Laura Sharman 26 March 2015

Councils face 13-year backlog to repair potholes

Councils are ‘wasting’ the money they spend on filling potholes, as there has been no reduction in the amount it would cost to clear the backlog, according to an annual survey.

The latest Annual Local Authority Road Maintenance (ALARM) survey finds that despite councils filling 33% more potholes than the previous year, it would still cost £12.16bn to get all roads back to a reasonable condition.

The report also showed that while councils have reported an increase in their highways maintenance budget over the past 12 months, the time it would take to clear the backlog of repairs has increased to 13 from 12 years.

Alan Mackenzie, chairman of the Asphalt Industry Alliance (AIA), which produces the survey, said: ‘Essentially, the money spent on filling the 2.7 million potholes reported is wasted − it is inefficient and short term in its effectiveness.

‘So, while we understand that the Department for Transport is promoting permanent repairs, the point remains that money would be better spent preventing potholes forming in the first place.’
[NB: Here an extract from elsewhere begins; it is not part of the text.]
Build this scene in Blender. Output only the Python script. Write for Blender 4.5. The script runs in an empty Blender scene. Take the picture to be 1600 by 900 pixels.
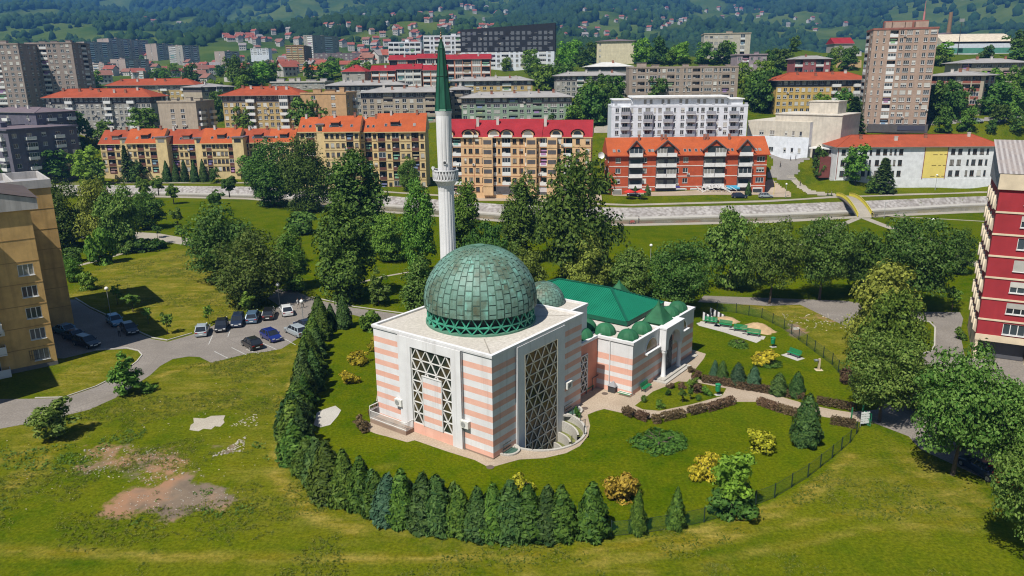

Mr Mackenzie called for councils to adopt an ‘invest to save’ approach to road maintenance. ‘Moving forward, we need planned structural maintenance, resurfacing, strengthening and reconstruction,’ he said.

In response, the Local Government Association said councils need billions, not millions, to make the necessary improvements. Cllr Peter Box, transport spokesman, said: ‘It is hugely frustrating yet unsurprising that, despite our best efforts, we have not been able to make a dent in the £12bn roads repair backlog. Patching up our crumbling road network is simply not the answer to tackle the roads crisis we face as a country.

‘Councils need billions, not millions, to bring our roads up to scratch. Every mile of motorways and trunk roads will receive £1.4m funding over the next six years compared with £31,000 per mile for local roads. This makes little sense given the Government's own traffic projections predict an increase in local traffic of more than 40 per cent by 2040.’